District Court Judge John Warner sentenced John Drugan, 20, of Casper, Wyo., to a six-month deferred imposition of sentence Nov. 5 for a charge of felony sexual assault. Drugan had pleaded guilty on Aug. 21. He had no prior sexual assault convictions.
A religious person, Drugan called the boy's family on Feb. 23. He said the Lord was working with him and he expressed a desire to confess something, according to court documents.
"Basically, he told me that I couldn't do this by myself," Drugan said today when reached at his parents' home in Casper. "I needed some help. I felt really guilty. Guilt is basically what drove me to (confess). I knew that I'd never get this off my chest unless I told."
A college dropout Drugan left school after completing his freshman year in 1999-'00 he visited Havre twice in August and September 2000, once to attend the Great Northern Fair and the other to visit friends when college started. Each time he visited with the victim's family, whom he met through a local church, court documents said.
During that phone conversation, Drugan told the parents he touched their son inappropriately while they were engaged in a wrestling and tickling match in the basement of their home, the criminal complaint said. The family contacted the state Department of Public Health and Human Services, which notified the Hill County Sheriff's Office.
"The first time, it was just kind of spur-of-the-moment," Drugan said. "It just kind of happened. He told me to quit and I did."
In an interview with the Casper Police Department on April 24, Drugan denied more than one incident of sexual assault, court documents said. But after Drugan agreed to take a lie-detector test, he told officers during the prepolygraph interview about two other incidents of sexual contact.
The second incident occurred on the same day as the first.
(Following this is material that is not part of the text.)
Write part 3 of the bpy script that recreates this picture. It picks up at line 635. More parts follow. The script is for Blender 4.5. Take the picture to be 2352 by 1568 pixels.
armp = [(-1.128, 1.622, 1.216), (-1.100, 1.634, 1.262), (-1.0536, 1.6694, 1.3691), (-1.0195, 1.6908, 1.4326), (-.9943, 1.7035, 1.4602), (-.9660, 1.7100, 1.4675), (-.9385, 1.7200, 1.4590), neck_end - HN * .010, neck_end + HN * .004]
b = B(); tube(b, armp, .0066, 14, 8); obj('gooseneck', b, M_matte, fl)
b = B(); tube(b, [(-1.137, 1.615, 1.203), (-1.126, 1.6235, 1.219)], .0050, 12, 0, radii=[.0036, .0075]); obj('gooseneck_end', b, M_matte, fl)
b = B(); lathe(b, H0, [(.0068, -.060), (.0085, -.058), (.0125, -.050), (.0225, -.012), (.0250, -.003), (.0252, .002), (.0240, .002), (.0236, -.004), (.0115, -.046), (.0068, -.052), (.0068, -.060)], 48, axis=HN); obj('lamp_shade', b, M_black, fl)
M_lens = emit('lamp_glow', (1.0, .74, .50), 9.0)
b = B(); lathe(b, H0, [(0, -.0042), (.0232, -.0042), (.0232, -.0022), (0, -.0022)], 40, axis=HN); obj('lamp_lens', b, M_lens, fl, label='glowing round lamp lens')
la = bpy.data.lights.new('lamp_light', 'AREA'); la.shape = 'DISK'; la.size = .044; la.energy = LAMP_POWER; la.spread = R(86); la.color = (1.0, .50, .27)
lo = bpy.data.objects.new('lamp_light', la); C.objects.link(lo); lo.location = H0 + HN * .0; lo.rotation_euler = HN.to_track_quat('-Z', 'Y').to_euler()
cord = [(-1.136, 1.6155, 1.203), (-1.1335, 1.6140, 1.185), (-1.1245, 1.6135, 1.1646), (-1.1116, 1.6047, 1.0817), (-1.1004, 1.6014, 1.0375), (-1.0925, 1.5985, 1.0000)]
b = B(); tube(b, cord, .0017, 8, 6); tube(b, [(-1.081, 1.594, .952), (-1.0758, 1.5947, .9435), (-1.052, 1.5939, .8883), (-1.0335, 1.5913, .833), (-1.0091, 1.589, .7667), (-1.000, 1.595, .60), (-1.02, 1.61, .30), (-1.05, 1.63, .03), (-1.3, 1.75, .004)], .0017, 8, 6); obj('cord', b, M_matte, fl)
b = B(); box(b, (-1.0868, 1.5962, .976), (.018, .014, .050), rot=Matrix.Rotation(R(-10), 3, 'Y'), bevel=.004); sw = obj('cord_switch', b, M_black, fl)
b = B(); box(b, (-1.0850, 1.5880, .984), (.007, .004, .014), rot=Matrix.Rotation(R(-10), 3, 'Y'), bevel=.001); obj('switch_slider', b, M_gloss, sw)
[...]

The third took place a month later when Drugan drove from Wyoming in September to visit some friends at MSU-Northern.
"It bothers me, of course," said Drugan, who now delivers pizza in Casper while living with his parents. "It's not something that you can get out of your head."
A couple months after his last sexual contact with the boy, in the winter of 2000, Drugan e-mailed several members of the Havre church, asking them for their prayers for some personal issues in his life. In February, he placed the call to the family. Drugan said he has since apologized to the victim's parents, but has not spoken to the boy.
"They told me they forgave me for it," Drugan said. "They, of course, were mad. They said they were going to get the son help, just in case" he was traumatized.
Regarding the victim, Drugan said he "didn't figure it was good for him and neither did his parents" to apologize, he said. But, Drugan added, "I apologized to him at the times it happened."
As part of his sentence, Drugan attends sexual offender counseling treatment once a week.